Makes 16–18 medium pancakes
My childhood dog was an Airedale terrier named Muggs, to whom I dedicated my book. She loved pancakes more than any other food, and, in fact, her last meal was “hotcakes,” as my mother calls them. My current dog, Comet, was cut from the same cloth apparently, because she loves pancakes as well; in our house, Sunday is Pancake Day, and I know it is Comet's favorite day of the week. I am not above stealing from my own life for my books, so it was a no-brainer for me to give Enzo, the narrator of
The Art of Racing in the Rain
, this passion for pancakes.
When trying to think of a recipe that reflected some part of my book, I had to go with our Sunday pancakes. Enzo has some dietary peculiarities: he loves pancakes and bananas; peperoncini upsets his stomach; he enjoys cookie batter when he can get it. If you want to go completely crazy with these pancakes, add a mashed banana — Enzo's second favorite food!
My wife, Drella, and I discovered this recipe many years ago, when my two older boys were on a gluten- and casein-free diet. We absolutely loved the flavor of all the different flours. Several years ago, after my kids were liberated from their dietary restrictions, we kept making this recipe though we now usually use cow's milk and real eggs instead of their substitutes. Still, these pancakes can go either way and are equally delicious.
If you try this recipe, I hope you keep in mind the tastes of your personal Enzo — dogs love pancakes!
(Thanks to Gifts of Nature, an all natural baking mix company, Bette Hagman and, of course, Drella.)
Note:
We use cow's milk now, but you can easily use rice milk or another milk substitute, to make it casein-free. If you do so, reduce the sugar by a teaspoon. Egg substitute is totally acceptable as well.
Bette Hagman's flour mix is available online or in natural foods stores.
These pancakes won't bubble as visibly as flour pancakes, so you need to watch the doneness by lifting the edge of your pancakes with a spatula. If the batter gets too thick, thin with a little water. If they end up gummy, your griddle is too hot!
For waffles, add ¼ cup milk or water, 1 egg, and 2 tablespoons oil, and use a waffle iron. Yum!
2 cups Drella's Modified Flour Mix (see recipe), or Bette Hagman's 4 Flour Blend (see note)
½ teaspoon salt
1 tablespoon baking powder
4 teaspoons sugar
2 large eggs
¼ cup neutral oil (grape seed oil or canola oil)
1¾ cups milk or milk substitute ¼ cup water Butter or oil, for greasing griddle
1
In a large mixing bowl, combine flour mix, salt, baking powder, and sugar. In a medium bowl, beat eggs lightly. Add oil and combine, and then add the milk and combine.
2
Add dry ingredients to wet and mix until smooth. Let sit for 5 minutes. Add up to ¼ cup water, as needed to thin batter to pourable consistency (it all depends on humidity, temperature, air density, dark matter, E=MC
2
).
3
Heat a griddle or skillet over medium heat.

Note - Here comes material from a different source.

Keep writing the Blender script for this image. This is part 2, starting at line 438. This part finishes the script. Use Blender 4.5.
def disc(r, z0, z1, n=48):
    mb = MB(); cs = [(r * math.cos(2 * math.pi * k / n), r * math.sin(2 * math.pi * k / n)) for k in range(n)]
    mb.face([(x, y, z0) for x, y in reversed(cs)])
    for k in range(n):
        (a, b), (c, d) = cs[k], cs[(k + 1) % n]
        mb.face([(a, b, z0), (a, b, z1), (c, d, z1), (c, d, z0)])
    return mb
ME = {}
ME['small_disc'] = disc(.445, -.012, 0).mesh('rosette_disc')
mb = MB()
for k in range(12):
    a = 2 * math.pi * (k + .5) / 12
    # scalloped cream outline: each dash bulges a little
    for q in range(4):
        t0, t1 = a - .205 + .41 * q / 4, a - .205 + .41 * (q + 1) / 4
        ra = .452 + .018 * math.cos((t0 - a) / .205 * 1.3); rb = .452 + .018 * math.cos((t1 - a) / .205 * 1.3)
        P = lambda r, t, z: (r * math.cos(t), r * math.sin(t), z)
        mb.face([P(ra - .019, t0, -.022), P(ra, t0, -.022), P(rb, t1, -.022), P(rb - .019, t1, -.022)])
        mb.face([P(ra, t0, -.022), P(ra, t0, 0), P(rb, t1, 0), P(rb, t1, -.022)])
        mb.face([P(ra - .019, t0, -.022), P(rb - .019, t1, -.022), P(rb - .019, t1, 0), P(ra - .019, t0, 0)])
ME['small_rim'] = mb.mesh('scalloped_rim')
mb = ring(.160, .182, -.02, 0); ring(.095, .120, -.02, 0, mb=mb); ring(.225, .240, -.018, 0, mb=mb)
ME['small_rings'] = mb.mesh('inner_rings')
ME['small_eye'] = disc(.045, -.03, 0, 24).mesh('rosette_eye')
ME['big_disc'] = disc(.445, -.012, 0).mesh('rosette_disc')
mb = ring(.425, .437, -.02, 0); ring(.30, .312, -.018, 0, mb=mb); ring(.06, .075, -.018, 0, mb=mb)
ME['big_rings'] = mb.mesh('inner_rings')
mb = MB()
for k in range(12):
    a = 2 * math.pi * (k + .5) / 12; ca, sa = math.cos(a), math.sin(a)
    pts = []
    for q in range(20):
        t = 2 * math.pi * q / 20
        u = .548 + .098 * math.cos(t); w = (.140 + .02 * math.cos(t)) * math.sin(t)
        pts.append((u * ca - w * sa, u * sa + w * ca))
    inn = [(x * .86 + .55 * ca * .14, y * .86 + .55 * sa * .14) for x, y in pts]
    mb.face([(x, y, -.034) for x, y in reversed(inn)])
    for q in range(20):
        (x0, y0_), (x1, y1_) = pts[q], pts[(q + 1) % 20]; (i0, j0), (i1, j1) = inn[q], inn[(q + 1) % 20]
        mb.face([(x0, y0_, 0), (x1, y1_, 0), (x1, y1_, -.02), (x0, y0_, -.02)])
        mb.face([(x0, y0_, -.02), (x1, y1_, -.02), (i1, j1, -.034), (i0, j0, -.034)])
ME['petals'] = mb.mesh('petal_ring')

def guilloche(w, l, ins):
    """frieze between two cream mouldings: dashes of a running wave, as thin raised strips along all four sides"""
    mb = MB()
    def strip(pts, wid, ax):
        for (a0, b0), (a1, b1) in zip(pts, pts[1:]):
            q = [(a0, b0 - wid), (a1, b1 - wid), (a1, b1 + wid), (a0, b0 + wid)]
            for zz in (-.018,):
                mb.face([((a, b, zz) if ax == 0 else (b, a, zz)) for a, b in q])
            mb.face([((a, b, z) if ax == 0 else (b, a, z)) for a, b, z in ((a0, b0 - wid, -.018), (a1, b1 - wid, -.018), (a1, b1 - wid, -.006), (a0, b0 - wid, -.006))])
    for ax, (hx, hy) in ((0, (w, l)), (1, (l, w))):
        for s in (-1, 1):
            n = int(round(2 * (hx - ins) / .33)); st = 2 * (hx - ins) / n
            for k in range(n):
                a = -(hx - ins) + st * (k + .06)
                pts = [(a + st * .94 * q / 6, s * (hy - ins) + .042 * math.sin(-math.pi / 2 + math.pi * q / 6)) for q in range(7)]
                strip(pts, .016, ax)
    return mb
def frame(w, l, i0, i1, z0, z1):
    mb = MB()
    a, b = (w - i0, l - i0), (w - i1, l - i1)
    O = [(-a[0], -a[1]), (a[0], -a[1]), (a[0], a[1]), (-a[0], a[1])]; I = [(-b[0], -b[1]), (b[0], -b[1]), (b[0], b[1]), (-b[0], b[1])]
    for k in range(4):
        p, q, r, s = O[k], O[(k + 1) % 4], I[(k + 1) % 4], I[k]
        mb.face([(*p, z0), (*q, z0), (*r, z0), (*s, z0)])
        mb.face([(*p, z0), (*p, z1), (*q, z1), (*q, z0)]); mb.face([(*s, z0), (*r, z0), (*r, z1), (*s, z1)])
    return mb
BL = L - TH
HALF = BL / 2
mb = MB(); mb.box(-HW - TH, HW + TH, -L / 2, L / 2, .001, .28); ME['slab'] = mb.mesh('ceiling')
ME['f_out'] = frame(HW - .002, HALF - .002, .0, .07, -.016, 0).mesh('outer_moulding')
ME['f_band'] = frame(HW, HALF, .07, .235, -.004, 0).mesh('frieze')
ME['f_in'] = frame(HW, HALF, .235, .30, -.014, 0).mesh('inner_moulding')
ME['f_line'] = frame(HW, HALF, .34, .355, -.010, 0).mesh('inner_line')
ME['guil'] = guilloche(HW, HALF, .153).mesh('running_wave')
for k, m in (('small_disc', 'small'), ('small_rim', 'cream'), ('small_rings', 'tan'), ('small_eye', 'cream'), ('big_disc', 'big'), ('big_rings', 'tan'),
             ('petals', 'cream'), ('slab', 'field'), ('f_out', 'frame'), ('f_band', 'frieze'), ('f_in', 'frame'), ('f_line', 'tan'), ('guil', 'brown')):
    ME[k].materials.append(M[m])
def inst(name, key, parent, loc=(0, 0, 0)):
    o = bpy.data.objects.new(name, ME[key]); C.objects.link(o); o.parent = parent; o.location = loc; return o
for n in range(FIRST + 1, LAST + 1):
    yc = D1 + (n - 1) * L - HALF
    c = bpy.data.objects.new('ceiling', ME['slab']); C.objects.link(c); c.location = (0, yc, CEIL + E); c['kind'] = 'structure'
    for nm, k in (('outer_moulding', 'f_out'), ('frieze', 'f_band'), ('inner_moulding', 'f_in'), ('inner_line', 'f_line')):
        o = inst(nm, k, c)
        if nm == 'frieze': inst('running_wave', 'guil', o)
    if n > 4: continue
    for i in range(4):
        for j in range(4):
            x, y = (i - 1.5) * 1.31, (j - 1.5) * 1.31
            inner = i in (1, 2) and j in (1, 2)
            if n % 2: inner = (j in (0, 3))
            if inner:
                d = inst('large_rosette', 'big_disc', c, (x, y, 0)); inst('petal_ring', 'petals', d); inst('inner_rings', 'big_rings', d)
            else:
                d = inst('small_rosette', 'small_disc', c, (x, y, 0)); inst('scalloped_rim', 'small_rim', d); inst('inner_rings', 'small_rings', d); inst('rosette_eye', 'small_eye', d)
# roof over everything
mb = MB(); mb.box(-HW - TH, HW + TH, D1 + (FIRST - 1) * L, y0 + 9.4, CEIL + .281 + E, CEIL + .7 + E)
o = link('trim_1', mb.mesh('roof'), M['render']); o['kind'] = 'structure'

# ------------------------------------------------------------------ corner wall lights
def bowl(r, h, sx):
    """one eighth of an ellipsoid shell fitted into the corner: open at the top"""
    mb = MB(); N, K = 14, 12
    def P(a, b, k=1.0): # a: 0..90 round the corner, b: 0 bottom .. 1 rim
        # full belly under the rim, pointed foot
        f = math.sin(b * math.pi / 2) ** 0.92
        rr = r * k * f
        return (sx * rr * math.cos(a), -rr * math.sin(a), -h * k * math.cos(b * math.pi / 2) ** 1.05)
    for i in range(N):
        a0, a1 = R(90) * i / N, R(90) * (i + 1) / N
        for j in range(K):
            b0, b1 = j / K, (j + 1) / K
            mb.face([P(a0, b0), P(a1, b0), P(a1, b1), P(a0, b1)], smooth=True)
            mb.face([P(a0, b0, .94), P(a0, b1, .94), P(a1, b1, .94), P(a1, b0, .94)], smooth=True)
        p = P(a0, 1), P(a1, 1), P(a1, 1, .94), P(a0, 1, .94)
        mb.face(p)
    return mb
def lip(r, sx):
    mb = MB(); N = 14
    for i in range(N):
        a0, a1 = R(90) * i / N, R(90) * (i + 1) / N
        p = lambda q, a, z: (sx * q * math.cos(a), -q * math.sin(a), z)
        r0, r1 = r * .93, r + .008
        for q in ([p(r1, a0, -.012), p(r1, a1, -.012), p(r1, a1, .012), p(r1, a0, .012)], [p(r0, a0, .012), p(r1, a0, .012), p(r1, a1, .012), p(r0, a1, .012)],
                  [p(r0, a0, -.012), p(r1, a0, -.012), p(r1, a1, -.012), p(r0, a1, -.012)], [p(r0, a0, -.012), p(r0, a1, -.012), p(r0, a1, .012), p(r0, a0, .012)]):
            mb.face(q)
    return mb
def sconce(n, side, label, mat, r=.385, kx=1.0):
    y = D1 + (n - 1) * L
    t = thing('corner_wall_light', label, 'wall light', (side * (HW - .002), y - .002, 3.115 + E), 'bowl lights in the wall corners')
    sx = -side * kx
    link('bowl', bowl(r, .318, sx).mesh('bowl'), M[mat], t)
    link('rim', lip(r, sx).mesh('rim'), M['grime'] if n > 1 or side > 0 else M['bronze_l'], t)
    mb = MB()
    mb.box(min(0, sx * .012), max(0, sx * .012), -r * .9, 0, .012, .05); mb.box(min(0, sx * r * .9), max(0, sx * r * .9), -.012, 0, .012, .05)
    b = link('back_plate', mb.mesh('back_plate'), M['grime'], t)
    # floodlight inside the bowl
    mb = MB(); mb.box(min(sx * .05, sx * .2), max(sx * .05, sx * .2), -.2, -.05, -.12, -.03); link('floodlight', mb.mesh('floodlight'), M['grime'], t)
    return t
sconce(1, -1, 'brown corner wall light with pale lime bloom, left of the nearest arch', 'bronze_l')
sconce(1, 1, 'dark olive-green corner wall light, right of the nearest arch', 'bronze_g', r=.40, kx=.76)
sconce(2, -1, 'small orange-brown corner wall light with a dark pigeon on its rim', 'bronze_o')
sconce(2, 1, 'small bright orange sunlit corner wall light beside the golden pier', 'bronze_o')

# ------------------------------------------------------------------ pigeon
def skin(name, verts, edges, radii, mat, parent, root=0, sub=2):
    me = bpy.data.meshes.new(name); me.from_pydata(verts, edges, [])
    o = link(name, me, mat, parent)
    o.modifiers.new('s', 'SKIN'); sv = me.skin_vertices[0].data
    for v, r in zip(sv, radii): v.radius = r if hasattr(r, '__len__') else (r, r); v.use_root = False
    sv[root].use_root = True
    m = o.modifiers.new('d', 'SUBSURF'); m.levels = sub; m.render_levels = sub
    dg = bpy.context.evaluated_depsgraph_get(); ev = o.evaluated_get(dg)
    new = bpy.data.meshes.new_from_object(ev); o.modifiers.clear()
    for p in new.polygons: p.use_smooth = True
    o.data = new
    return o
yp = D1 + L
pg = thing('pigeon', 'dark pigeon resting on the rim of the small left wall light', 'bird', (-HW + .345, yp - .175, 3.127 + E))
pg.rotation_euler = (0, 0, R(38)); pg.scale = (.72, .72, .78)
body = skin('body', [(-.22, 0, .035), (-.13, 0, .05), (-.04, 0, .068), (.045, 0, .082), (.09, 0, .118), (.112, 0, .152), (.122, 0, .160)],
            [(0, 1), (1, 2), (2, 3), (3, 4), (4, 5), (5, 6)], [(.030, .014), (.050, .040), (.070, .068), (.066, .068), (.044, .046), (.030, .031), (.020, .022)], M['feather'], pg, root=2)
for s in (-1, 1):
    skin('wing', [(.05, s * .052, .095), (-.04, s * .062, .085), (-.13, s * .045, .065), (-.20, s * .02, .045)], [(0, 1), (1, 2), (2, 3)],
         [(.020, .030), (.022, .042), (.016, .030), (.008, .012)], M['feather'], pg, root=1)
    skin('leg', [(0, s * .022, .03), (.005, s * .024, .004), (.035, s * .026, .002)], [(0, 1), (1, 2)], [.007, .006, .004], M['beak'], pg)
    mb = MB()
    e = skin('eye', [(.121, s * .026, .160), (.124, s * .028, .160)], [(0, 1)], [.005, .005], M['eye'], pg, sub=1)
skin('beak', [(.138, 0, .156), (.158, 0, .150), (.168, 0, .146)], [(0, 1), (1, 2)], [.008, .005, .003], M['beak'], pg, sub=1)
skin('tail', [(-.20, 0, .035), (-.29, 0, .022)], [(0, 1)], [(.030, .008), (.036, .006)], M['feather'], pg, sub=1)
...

Grease lightly with butter or oil. Ladle enough batter onto the warm griddle to make a thin pancake of desired size. Cook on both sides, turning once. Remove when lightly brown on both sides.
Makes enough flour mix for 1½ pancake recipes
Note:
These flours are available at any natural foods store, or online.
½ cup brown rice flour
½ cup teff flour
5/8 cup white rice flour
¼ cup tapioca starch
¾ cup potato starch
1 teaspoon xanthan gum
In a large bowl, combine the ingredients. Sift, and store.